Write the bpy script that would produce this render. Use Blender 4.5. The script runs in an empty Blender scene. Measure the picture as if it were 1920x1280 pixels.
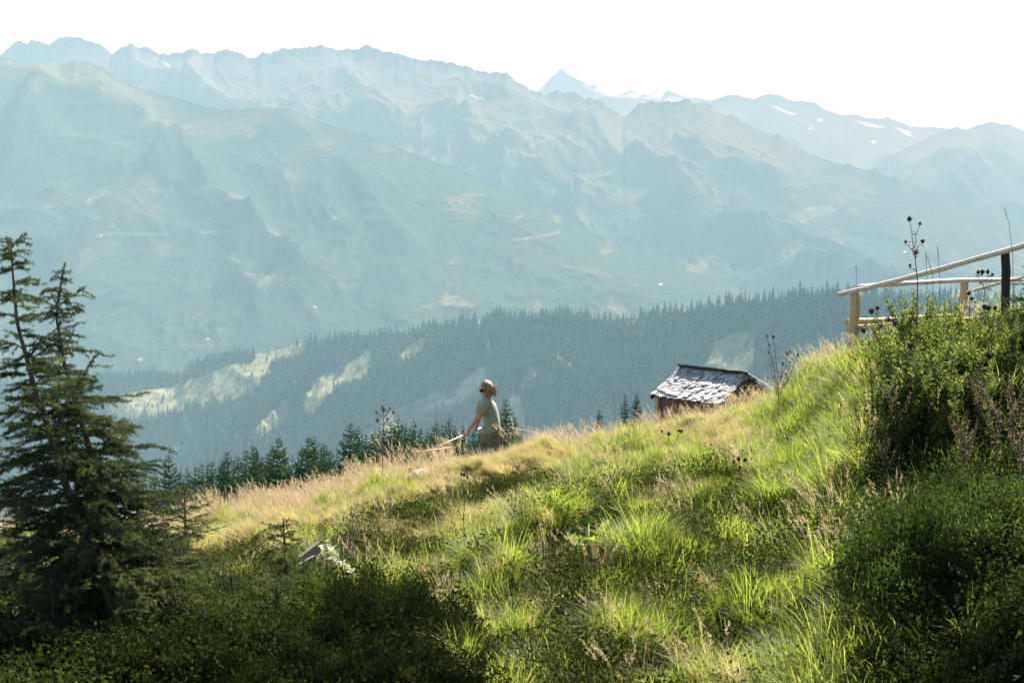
import bpy, math, random
import numpy as np
from mathutils import Vector, Matrix

SC = bpy.context.scene
R_ = math.radians
COL = SC.collection

# ------------------------------------------------------------------ camera
F, PITCH = 2955.0, R_(5.6)            # focal length in pixels of the 1920 wide frame
cam = bpy.data.cameras.new('camera')
cam.sensor_width = 36.0
cam.lens = 36.0 * F / 1920.0
cam.clip_start, cam.clip_end = 0.1, 90000.0
cam.dof.use_dof = False
cam_ob = bpy.data.objects.new('camera', cam)
cam_ob.rotation_euler = (R_(90) - PITCH, 0, 0)
COL.objects.link(cam_ob)
SC.camera = cam_ob

# ------------------------------------------------------------------ light
SUN_AZ, SUN_EL = R_(22), R_(44)       # to the right of the view direction, above the horizon
sun = bpy.data.lights.new('sun', 'SUN')
sun.energy, sun.angle, sun.color = 5.0, R_(0.5), (1.0, 0.97, 0.91)
sun_ob = bpy.data.objects.new('sun', sun)
to_sun = Vector((math.sin(SUN_AZ) * math.cos(SUN_EL), math.cos(SUN_AZ) * math.cos(SUN_EL), math.sin(SUN_EL)))
sun_ob.rotation_euler = to_sun.to_track_quat('Z', 'Y').to_euler()
COL.objects.link(sun_ob)

world = bpy.data.worlds.new('World')
SC.world = world
world.use_nodes = True
wt = world.node_tree
sky = wt.nodes.new('ShaderNodeTexSky')
sky.sky_type = 'NISHITA'
sky.sun_disc = False
sky.sun_elevation, sky.sun_rotation = SUN_EL, SUN_AZ
sky.altitude, sky.air_density, sky.dust_density, sky.ozone_density = 2600, 0.75, 2.2, 1.0
wt.links.new(sky.outputs[0], wt.nodes['Background'].inputs[0])
wt.nodes['Background'].inputs[1].default_value = 0.05

vs = SC.view_settings
vs.view_transform, vs.look, vs.gamma, vs.use_curve_mapping = 'Standard', 'None', 1.0, False
vs.exposure = 2.4
SC.cycles.volume_bounces = 0
SC.cycles.max_bounces = 8
SC.cycles.transparent_max_bounces = 8
HAZE_DENSITY, HAZE_COLOR, HAZE_G = 1.35e-4, (0.48, 0.86, 0.96, 1), -0.35

# ------------------------------------------------------------------ picture -> world
CP, SP = math.cos(PITCH), math.sin(PITCH)

def ray_slope(v):                      # z / y of a point seen at picture row v
    t = (640.0 - np.asarray(v, float)) / F
    return (t * CP - SP) / (CP + t * SP)

def P3(u, v, y):
    """World point(s) seen at pixel (u, v) of the 1920x1280 frame, at forward distance y."""
    u, v, y = np.broadcast_arrays(np.asarray(u, float), np.asarray(v, float), np.asarray(y, float))
    z = y * ray_slope(v)
    x = (u - 960.0) / F * (y * CP - z * SP)
    return np.stack([x, y, z], -1)

def pix(p):
    p = np.asarray(p, float)
    d = p[..., 1] * CP - p[..., 2] * SP
    return 960 + F * p[..., 0] / d, 640 - F * (p[..., 1] * SP + p[..., 2] * CP) / d

def PV(u, v, y):
    return Vector(P3(u, v, y).tolist())

# ------------------------------------------------------------------ noise
def _hash(ix, iy, seed):
    h = (ix.astype(np.int64) * 374761393 + iy.astype(np.int64) * 668265263 + seed * 974634777) & 0x7fffffff
    h = ((h ^ (h >> 13)) * 1274126177) & 0x7fffffff
    return (h ^ (h >> 16)) & 0xffff

def perlin(x, y, seed=0):
    x, y = np.asarray(x, float), np.asarray(y, float)
    x0, y0 = np.floor(x), np.floor(y)
    fx, fy = x - x0, y - y0
    sx, sy = fx * fx * fx * (fx * (fx * 6 - 15) + 10), fy * fy * fy * (fy * (fy * 6 - 15) + 10)
    def g(dx, dy):
        a = _hash(x0 + dx, y0 + dy, seed) / 65536.0 * 2 * np.pi
        return np.cos(a) * (fx - dx) + np.sin(a) * (fy - dy)
    a = g(0, 0) * (1 - sx) + g(1, 0) * sx
    b = g(0, 1) * (1 - sx) + g(1, 1) * sx
    return (a * (1 - sy) + b * sy) * 1.5

def fbm(x, y, octv=4, seed=0, gain=0.5):
    s, a = 0.0, 1.0
    for k in range(octv):
        s = s + a * perlin(x, y, seed + 17 * k)
        x, y, a = np.asarray(x) * 2.03, np.asarray(y) * 2.03, a * gain
    return s

def ridged(x, y, octv=5, seed=0, gain=0.5):
    s, a, w = 0.0, 1.0, 1.0
    for k in range(octv):
        n = 1 - np.abs(perlin(x, y, seed + 31 * k))
        n = n * n
        s = s + a * n * w
        w = np.clip(n * 1.3, 0, 1)
        x, y, a = np.asarray(x) * 2.07, np.asarray(y) * 2.07, a * gain
    return s

def sstep(a, b, x):
    t = np.clip((np.asarray(x, float) - a) / (b - a), 0, 1)
    return t * t * (3 - 2 * t)

def ipl(pts, u):
    p = np.asarray(pts, float)
    return np.interp(u, p[:, 0], p[:, 1])

def in_poly(poly, x, y):
    c = np.zeros(np.shape(x), bool)
    n = len(poly)
    for i in range(n):
        x1, y1 = poly[i]
        x2, y2 = poly[(i + 1) % n]
        if y1 == y2:
            continue
        k = ((y1 > y) != (y2 > y)) & (x < (x2 - x1) * (y - y1) / (y2 - y1) + x1)
        c ^= k
    return c

def line_dist(pts, x, y):
    d = np.full(np.shape(x), 1e9)
    for (ax, ay), (bx, by) in zip(pts[:-1], pts[1:]):
        vx, vy = bx - ax, by - ay
        t = np.clip(((x - ax) * vx + (y - ay) * vy) / (vx * vx + vy * vy + 1e-9), 0, 1)
        d = np.minimum(d, np.hypot(x - ax - t * vx, y - ay - t * vy))
    return d

# ------------------------------------------------------------------ meshes
def mesh_np(name, V, Fc, smooth=False, attrs=None, mats=None, midx=None):
    V = np.ascontiguousarray(V, np.float32).reshape(-1, 3)
    Fc = np.ascontiguousarray(Fc, np.int32)
    me = bpy.data.meshes.new(name)
    k = Fc.shape[1]
    me.vertices.add(len(V))
    me.vertices.foreach_set('co', V.ravel())
    me.loops.add(Fc.size)
    me.loops.foreach_set('vertex_index', Fc.ravel())
    me.polygons.add(len(Fc))
    me.polygons.foreach_set('loop_start', np.arange(0, Fc.size, k, dtype=np.int32))
    me.polygons.foreach_set('use_smooth', np.full(len(Fc), bool(smooth)))
    for m in mats or ():
        me.materials.append(m)
    if midx is not None:
        me.polygons.foreach_set('material_index', np.ascontiguousarray(midx, np.int32))
    for an, (typ, data) in (attrs or {}).items():
        at = me.attributes.new(an, typ, 'POINT')
        d = np.ascontiguousarray(data, np.float32)
        at.data.foreach_set({'FLOAT': 'value', 'FLOAT_COLOR': 'color', 'FLOAT_VECTOR': 'vector'}[typ], d.ravel())
    me.update(calc_edges=True)
    return me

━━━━

## SET PROBLEM:
Take the data above and repeat it exactly, leaving each picture out.

## TASK RESULT:
Write the bpy script that would produce this render. Use Blender 4.5. The script runs in an empty Blender scene. Measure the picture as if it were 1920x1280 pixels.
import bpy, math, random
import numpy as np
from mathutils import Vector, Matrix

SC = bpy.context.scene
R_ = math.radians
COL = SC.collection

# ------------------------------------------------------------------ camera
F, PITCH = 2955.0, R_(5.6)            # focal length in pixels of the 1920 wide frame
cam = bpy.data.cameras.new('camera')
cam.sensor_width = 36.0
cam.lens = 36.0 * F / 1920.0
cam.clip_start, cam.clip_end = 0.1, 90000.0
cam.dof.use_dof = False
cam_ob = bpy.data.objects.new('camera', cam)
cam_ob.rotation_euler = (R_(90) - PITCH, 0, 0)
COL.objects.link(cam_ob)
SC.camera = cam_ob

# ------------------------------------------------------------------ light
SUN_AZ, SUN_EL = R_(22), R_(44)       # to the right of the view direction, above the horizon
sun = bpy.data.lights.new('sun', 'SUN')
sun.energy, sun.angle, sun.color = 5.0, R_(0.5), (1.0, 0.97, 0.91)
sun_ob = bpy.data.objects.new('sun', sun)
to_sun = Vector((math.sin(SUN_AZ) * math.cos(SUN_EL), math.cos(SUN_AZ) * math.cos(SUN_EL), math.sin(SUN_EL)))
sun_ob.rotation_euler = to_sun.to_track_quat('Z', 'Y').to_euler()
COL.objects.link(sun_ob)

world = bpy.data.worlds.new('World')
SC.world = world
world.use_nodes = True
wt = world.node_tree
sky = wt.nodes.new('ShaderNodeTexSky')
sky.sky_type = 'NISHITA'
sky.sun_disc = False
sky.sun_elevation, sky.sun_rotation = SUN_EL, SUN_AZ
sky.altitude, sky.air_density, sky.dust_density, sky.ozone_density = 2600, 0.75, 2.2, 1.0
wt.links.new(sky.outputs[0], wt.nodes['Background'].inputs[0])
wt.nodes['Background'].inputs[1].default_value = 0.05

vs = SC.view_settings
vs.view_transform, vs.look, vs.gamma, vs.use_curve_mapping = 'Standard', 'None', 1.0, False
vs.exposure = 2.4
SC.cycles.volume_bounces = 0
SC.cycles.max_bounces = 8
SC.cycles.transparent_max_bounces = 8
HAZE_DENSITY, HAZE_COLOR, HAZE_G = 1.35e-4, (0.48, 0.86, 0.96, 1), -0.35

# ------------------------------------------------------------------ picture -> world
CP, SP = math.cos(PITCH), math.sin(PITCH)

def ray_slope(v):                      # z / y of a point seen at picture row v
    t = (640.0 - np.asarray(v, float)) / F
    return (t * CP - SP) / (CP + t * SP)

def P3(u, v, y):
    """World point(s) seen at pixel (u, v) of the 1920x1280 frame, at forward distance y."""
    u, v, y = np.broadcast_arrays(np.asarray(u, float), np.asarray(v, float), np.asarray(y, float))
    z = y * ray_slope(v)
    x = (u - 960.0) / F * (y * CP - z * SP)
    return np.stack([x, y, z], -1)

def pix(p):
    p = np.asarray(p, float)
    d = p[..., 1] * CP - p[..., 2] * SP
    return 960 + F * p[..., 0] / d, 640 - F * (p[..., 1] * SP + p[..., 2] * CP) / d

def PV(u, v, y):
    return Vector(P3(u, v, y).tolist())

# ------------------------------------------------------------------ noise
def _hash(ix, iy, seed):
    h = (ix.astype(np.int64) * 374761393 + iy.astype(np.int64) * 668265263 + seed * 974634777) & 0x7fffffff
    h = ((h ^ (h >> 13)) * 1274126177) & 0x7fffffff
    return (h ^ (h >> 16)) & 0xffff

def perlin(x, y, seed=0):
    x, y = np.asarray(x, float), np.asarray(y, float)
    x0, y0 = np.floor(x), np.floor(y)
    fx, fy = x - x0, y - y0
    sx, sy = fx * fx * fx * (fx * (fx * 6 - 15) + 10), fy * fy * fy * (fy * (fy * 6 - 15) + 10)
    def g(dx, dy):
        a = _hash(x0 + dx, y0 + dy, seed) / 65536.0 * 2 * np.pi
        return np.cos(a) * (fx - dx) + np.sin(a) * (fy - dy)
    a = g(0, 0) * (1 - sx) + g(1, 0) * sx
    b = g(0, 1) * (1 - sx) + g(1, 1) * sx
    return (a * (1 - sy) + b * sy) * 1.5

def fbm(x, y, octv=4, seed=0, gain=0.5):
    s, a = 0.0, 1.0
    for k in range(octv):
        s = s + a * perlin(x, y, seed + 17 * k)
        x, y, a = np.asarray(x) * 2.03, np.asarray(y) * 2.03, a * gain
    return s

def ridged(x, y, octv=5, seed=0, gain=0.5):
    s, a, w = 0.0, 1.0, 1.0
    for k in range(octv):
        n = 1 - np.abs(perlin(x, y, seed + 31 * k))
        n = n * n
        s = s + a * n * w
        w = np.clip(n * 1.3, 0, 1)
        x, y, a = np.asarray(x) * 2.07, np.asarray(y) * 2.07, a * gain
    return s

def sstep(a, b, x):
    t = np.clip((np.asarray(x, float) - a) / (b - a), 0, 1)
    return t * t * (3 - 2 * t)

def ipl(pts, u):
    p = np.asarray(pts, float)
    return np.interp(u, p[:, 0], p[:, 1])

def in_poly(poly, x, y):
    c = np.zeros(np.shape(x), bool)
    n = len(poly)
    for i in range(n):
        x1, y1 = poly[i]
        x2, y2 = poly[(i + 1) % n]
        if y1 == y2:
            continue
        k = ((y1 > y) != (y2 > y)) & (x < (x2 - x1) * (y - y1) / (y2 - y1) + x1)
        c ^= k
    return c

def line_dist(pts, x, y):
    d = np.full(np.shape(x), 1e9)
    for (ax, ay), (bx, by) in zip(pts[:-1], pts[1:]):
        vx, vy = bx - ax, by - ay
        t = np.clip(((x - ax) * vx + (y - ay) * vy) / (vx * vx + vy * vy + 1e-9), 0, 1)
        d = np.minimum(d, np.hypot(x - ax - t * vx, y - ay - t * vy))
    return d

# ------------------------------------------------------------------ meshes
def mesh_np(name, V, Fc, smooth=False, attrs=None, mats=None, midx=None):
    V = np.ascontiguousarray(V, np.float32).reshape(-1, 3)
    Fc = np.ascontiguousarray(Fc, np.int32)
    me = bpy.data.meshes.new(name)
    k = Fc.shape[1]
    me.vertices.add(len(V))
    me.vertices.foreach_set('co', V.ravel())
    me.loops.add(Fc.size)
    me.loops.foreach_set('vertex_index', Fc.ravel())
    me.polygons.add(len(Fc))
    me.polygons.foreach_set('loop_start', np.arange(0, Fc.size, k, dtype=np.int32))
    me.polygons.foreach_set('use_smooth', np.full(len(Fc), bool(smooth)))
    for m in mats or ():
        me.materials.append(m)
    if midx is not None:
        me.polygons.foreach_set('material_index', np.ascontiguousarray(midx, np.int32))
    for an, (typ, data) in (attrs or {}).items():
        at = me.attributes.new(an, typ, 'POINT')
        d = np.ascontiguousarray(data, np.float32)
        at.data.foreach_set({'FLOAT': 'value', 'FLOAT_COLOR': 'color', 'FLOAT_VECTOR': 'vector'}[typ], d.ravel())
    me.update(calc_edges=True)
    return me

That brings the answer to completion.